Posted by chaumierelesiris in Normandy, Things to do, Travel

≈ 2 Comments

Tags

Abbey, Anglo-Norman, Europe, France, Jumieges, Michelin, Normandy, ruins, Travel

I had never heard of Jumieges Abbey before reading about it in the Michelin green guide, which gives it a rare three stars. Three stars from Michelin means you can’t miss it, particularly when it’s only 25 minutes from your house – maybe 35, if you have to wait 10 minutes for the ferry. The ferry is not much more than a sturdy kind of raft that takes about 8 cars and pops you across the Seine in under 5 minutes, to the delight of our children. While waiting, you can stock up on courgettes and lettuces from the lady who grows and sells vegetables from her house next to the road by the ferry.

Originally built in the seventh century, the abbey was pillaged (how, exactly do you pillage? Can you give me a visual image?) by the Vikings. It was rebuilt and consecrated in 1067. William the Conqueror attended the consecration. An early Benedictine abbot, Robert Champart, became Archbishop of Canterbury. It was an important centre of learning and power for hundreds of years. The abbey fell into ruin after the Revolution, when it was sold and became a stone quarry. The imposing twin towers and skeleton of the abbey remain, open to the sky, and towering over the landscape of the Seine Valley.
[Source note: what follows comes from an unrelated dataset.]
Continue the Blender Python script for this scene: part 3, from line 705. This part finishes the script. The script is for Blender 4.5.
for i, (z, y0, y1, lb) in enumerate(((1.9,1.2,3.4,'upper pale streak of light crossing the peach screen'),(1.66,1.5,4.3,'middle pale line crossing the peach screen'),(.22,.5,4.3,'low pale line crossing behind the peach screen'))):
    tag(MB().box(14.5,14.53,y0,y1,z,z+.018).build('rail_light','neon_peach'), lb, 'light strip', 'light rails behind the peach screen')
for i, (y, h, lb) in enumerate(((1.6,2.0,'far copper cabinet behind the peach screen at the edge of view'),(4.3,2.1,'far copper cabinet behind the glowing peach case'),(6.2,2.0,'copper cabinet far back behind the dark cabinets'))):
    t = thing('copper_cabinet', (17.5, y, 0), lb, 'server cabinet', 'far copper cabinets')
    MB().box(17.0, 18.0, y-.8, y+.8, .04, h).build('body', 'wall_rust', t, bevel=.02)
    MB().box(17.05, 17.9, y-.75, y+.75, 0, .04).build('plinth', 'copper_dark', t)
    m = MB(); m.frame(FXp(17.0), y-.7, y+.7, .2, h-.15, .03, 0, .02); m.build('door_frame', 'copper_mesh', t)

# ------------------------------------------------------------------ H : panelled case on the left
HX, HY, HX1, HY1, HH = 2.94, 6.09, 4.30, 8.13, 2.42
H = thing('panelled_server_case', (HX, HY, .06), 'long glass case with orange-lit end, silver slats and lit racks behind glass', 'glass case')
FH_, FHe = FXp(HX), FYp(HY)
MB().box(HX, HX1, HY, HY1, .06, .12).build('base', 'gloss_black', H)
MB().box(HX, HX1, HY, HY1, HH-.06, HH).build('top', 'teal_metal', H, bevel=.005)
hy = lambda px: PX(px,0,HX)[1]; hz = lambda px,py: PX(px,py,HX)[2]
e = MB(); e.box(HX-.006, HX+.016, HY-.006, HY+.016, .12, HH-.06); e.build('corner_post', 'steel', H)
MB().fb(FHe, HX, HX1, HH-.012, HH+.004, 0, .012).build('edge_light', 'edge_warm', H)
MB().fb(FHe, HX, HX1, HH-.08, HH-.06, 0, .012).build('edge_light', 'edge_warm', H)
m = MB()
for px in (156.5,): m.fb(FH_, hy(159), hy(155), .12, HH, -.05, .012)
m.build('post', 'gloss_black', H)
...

The ruins are hyper-Romantic (insert your favourite Byron verse here). It’s extremely photogenic, and serves as a backdrop to performing arts events in the summer. We didn’t expect our children to love Jumièges Abbey, but they did. The wide open spaces, ruins you can clamber about on, and 15 acres of parkland to explore.

This is a haunting, ancient image of a Carolingian man, one of few remaining traces of the monastery that the Vikings destroyed. The best known artwork from the Carolingian period (780-900 AD) are the illuminated manuscripts.

What I have been mulling over is why I had never heard of Jumièges. I’ve been visiting Normandy for years (more on that later). Did it really not get covered in school? Its history is as much the history of England as of France. By some estimates, 50% of our English vocabulary today derives from Anglo-Normand, the language of William the Conquerer’s court. Beef, mutton, lentils, pears, laundry, pocket, petition, endorsement: so much of the food we commonly eat, as well as our names for things of the earth and the intellect, come from this historical exchange between Normandy and England.